The problem in this case though is Musk’s newfound deficit hawkness combined with his aforementioned confusion about how government actually works. If he had a clearer understanding or even a willingness to learn from people more learned than himself, he would know that it took many months of hard work, compromises and careful consensus building between multiple factions of an already razor thin majority party to come up with the ‘Big Beautiful Bill’ that finally passed. In the business world, Musk can issue an order and expect it to be followed immediately and exactly, but getting things done in government is a lot more messy.

As Townhall’s Matt Vespa pointed out in this piece about the CBO’s “fearmongering” that also highlights White House Deputy Chief of Staff Stephen Miller’s staunch and well reasoned support, the bill “seeks to reform welfare, make the Trump tax cuts permanent, and enact crucial immigration enforcement policies.”

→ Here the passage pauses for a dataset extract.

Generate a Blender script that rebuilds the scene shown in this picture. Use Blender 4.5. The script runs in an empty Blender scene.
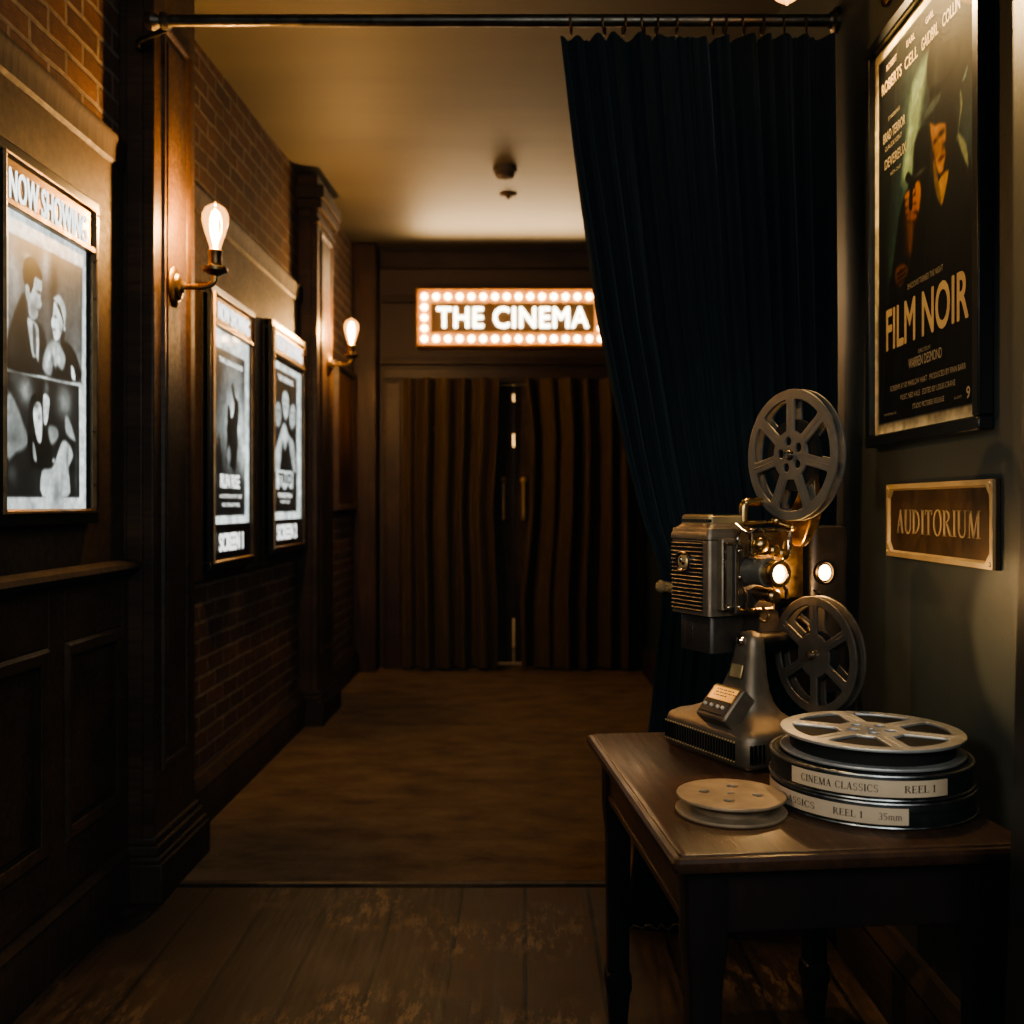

Yes, deficits are important and should be addressed. No, this bill doesn’t go far enough and it contains some bad items we’d be better off not having. But, at least for the initial stretch, making the tax cuts permanent and securing the border in a meaningful, lasting way are the most important priorities of this administration, bar none. 

If Trump fails to accomplish those basic things in his first two years and Democrats manage to take the House in 2026, not only will his presidency be viewed by most as mostly a failure, it will be a long, long time before the American people trust Republicans with power again. 

Good luck getting the deficits down then, Mr. Musk.